Eurozone’s consumer morale shows some sign of recovery
CONSUMER confidence in the euro area has jumped sharply in the first month of 2013, a survey showed yesterday, while separate data revealed that the debt ratios of Eurozone governments are beginning to stabilise.
And on a rare day of positive figures for the single currency area, Portuguese debt yields fell to their lowest since late 2010. Investors were heartened by strong demand at Portugal’s first bond market foray since its 2011 bailout. They bid around €10bn (£8.4bn) for Portugal’s reopening of its October 2017 bond, five times more than the €2bn the Treasury sold, allowing it to borrow at a relatively low cost. Subsequently, Portuguese two-year bond yields fell 29 basis points on the day to 3.125 per cent, their lowest since October 2010.
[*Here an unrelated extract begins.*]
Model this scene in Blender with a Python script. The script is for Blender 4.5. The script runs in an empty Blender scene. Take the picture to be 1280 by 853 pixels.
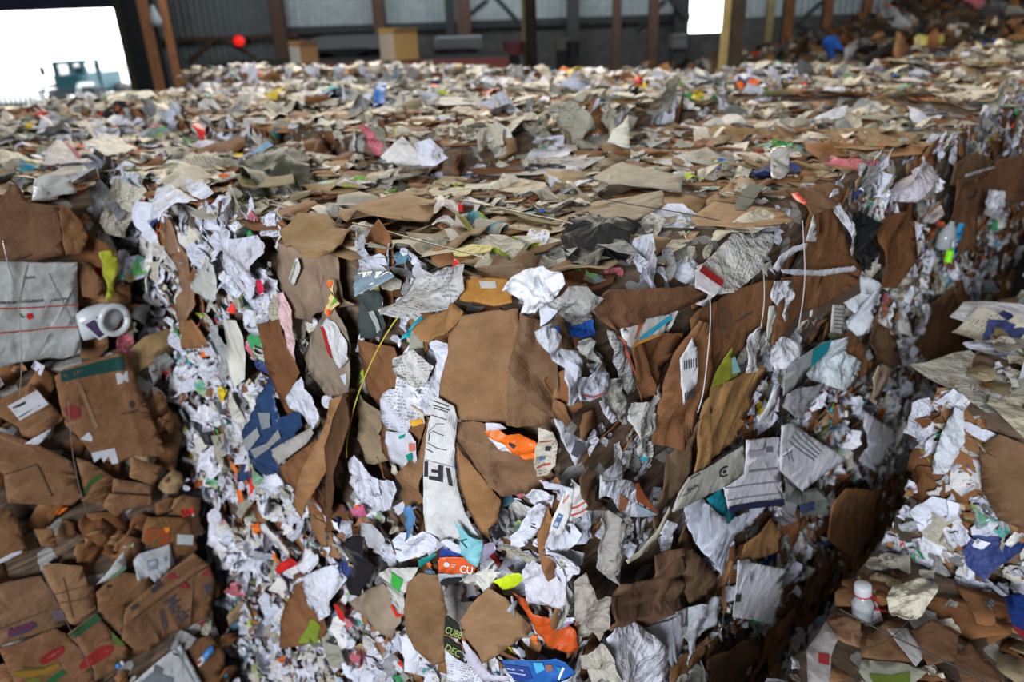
import bpy, math, random
import numpy as np
from mathutils import Vector, Matrix, noise
from mathutils.geometry import delaunay_2d_cdt

# ------------------------------------------------------------------ camera, world, lights
sc = bpy.context.scene
COL = sc.collection
FPX, CX, CY = 940.0, 640.0, 426.5
EYE = 4.4                       # eye height over the shed floor
TOP = 3.8                       # top of the bale block
BH = 0.633                      # height of one bale layer
BX, BY = 0.87, 1.27             # footprint of one bale
ANG = math.radians(46.05)       # the bale block is turned against the shed

_n = np.array([713 - CX, 2540 - CY, FPX]); DN = _n / np.linalg.norm(_n)
FW = np.array([0, 0, 1.0]) - DN * DN[2]; FW /= np.linalg.norm(FW)
RT = np.cross(FW, -DN)

cam_d = bpy.data.cameras.new('camera')
cam = bpy.data.objects.new('camera', cam_d); COL.objects.link(cam)
cam_d.sensor_width = 36.0
cam_d.lens = FPX / 1280 * 36.0
_M = np.array([RT, FW, -DN])
cam.matrix_world = Matrix(((_M[0, 0], -_M[0, 1], -_M[0, 2], 0), (_M[1, 0], -_M[1, 1], -_M[1, 2], 0),
                           (_M[2, 0], -_M[2, 1], -_M[2, 2], EYE), (0, 0, 0, 1)))
cam_d.clip_start = 0.05; cam_d.clip_end = 400
cam_d.dof.use_dof = True
cam_d.dof.focus_distance = 1.95
cam_d.dof.aperture_fstop = 2.0
sc.camera = cam

sc.view_settings.view_transform = 'Standard'
sc.view_settings.look = 'None'
sc.view_settings.gamma = 1.0
sc.view_settings.use_curve_mapping = False
sc.view_settings.exposure = -0.15

world = bpy.data.worlds.new('world'); sc.world = world; world.use_nodes = True
wb = world.node_tree.nodes['Background']
wb.inputs['Color'].default_value = (0.93, 0.97, 1.0, 1)
wb.inputs['Strength'].default_value = 6.0

def area(name, loc, target, sx, sy, power, color):
    d = bpy.data.lights.new(name, 'AREA'); d.shape = 'RECTANGLE'; d.size = sx; d.size_y = sy
    d.energy = power; d.color = color
    o = bpy.data.objects.new(name, d); COL.objects.link(o); o.location = loc
    o.rotation_euler = (Vector(target) - Vector(loc)).to_track_quat('-Z', 'Y').to_euler()
    return o
# daylight through the open front of the shed behind the photographer; unseen fill lamps added under the roof
area('open_front_daylight', (-3.1, -7.8, 6.5), (0.4, 2.8, 2.8), 4.2, 2.8, 1720, (0.89, 0.935, 1.0))
area('roof_fill', (2.5, 5.0, 8.6), (2.0, 5.5, 3.0), 4, 5, 110, (1.0, 0.90, 0.75))
area('roof_fill', (-1.5, 13.0, 8.6), (-1.0, 9.0, 3.0), 10, 5, 1700, (1.0, 0.92, 0.78))
area('roof_fill', (1.0, 29.0, 8.6), (1.0, 36.0, 3.5), 24, 3, 1200, (0.85, 0.95, 1.0))

# ------------------------------------------------------------------ coordinates
def ray(x, y):
    v = np.array([x - CX, y - CY, FPX]); return np.array([v @ RT, v @ FW, -(v @ DN)])
_r = ray(700, 385); _t = (TOP - EYE) / _r[2]
CORNER = np.array([_r[0] * _t, _r[1] * _t, 0.0])
AX = np.array([math.cos(ANG), math.sin(ANG), 0]); AY = np.array([-math.sin(ANG), math.cos(ANG), 0])
def to_world(s): return Vector(CORNER + AX * s[0] + AY * s[1] + np.array([0, 0, s[2]]))
def to_block(w): q = np.array(w, float) - CORNER; return np.array([q @ AX, q @ AY, q[2]])
CAMS = to_block((0, 0, EYE))
def hit(x, y, p0, n):
    r = ray(x, y); d = np.array([r @ AX, r @ AY, r[2]])
    t = ((np.array(p0) - CAMS) @ np.array(n)) / (d @ np.array(n))
    return CAMS + d * t
def wpt(x, y, Y):                       # a point at ground distance Y in the shed
    r = ray(x, y); t = Y / r[1]; return Vector((r[0] * t, Y, EYE + r[2] * t))

Z = np.array([0, 0, 1.0])
PLANES = {                              # point, U, V (outward normal is U x V), in block coordinates
    'L': (np.array([0, 0, 0.]), np.array([0, -1., 0]), Z),
    'R': (np.array([0, 0, 0.]), np.array([1., 0, 0]), Z),
    'T': (np.array([0, 0, TOP]), np.array([1., 0, 0]), np.array([0, 1., 0])),
    'F': (np.array([0, 2.2, 0.]), np.array([1., 0, 0]), Z),
    'D': (np.array([0.05, 0.05, 0.]), np.array([.64, -.768, 0]), Z),
}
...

Meanwhile, across the Eurozone, consumer morale rose to an index score of minus 23.9 this month from a December figure of minus 26.3, the European Commission said – suggesting households can help boost the bloc’s economy.
The Eurozone remains mired in a debt crisis, yet separate figures from Eurostat show that its states’ debt to GDP ratio stood at 90 per cent in the third quarter of 2012, only slightly up from 89.9 per cent in the previous quarter.
There was still some food for bears in yesterday’s data, however, as the Bank of Spain reported that Spanish GDP shrunk 0.6 per cent in quarter four of 2012. And in France business morale has worsened, according to statistics group Insee. Its confidence index fell from 89 to 86 this month.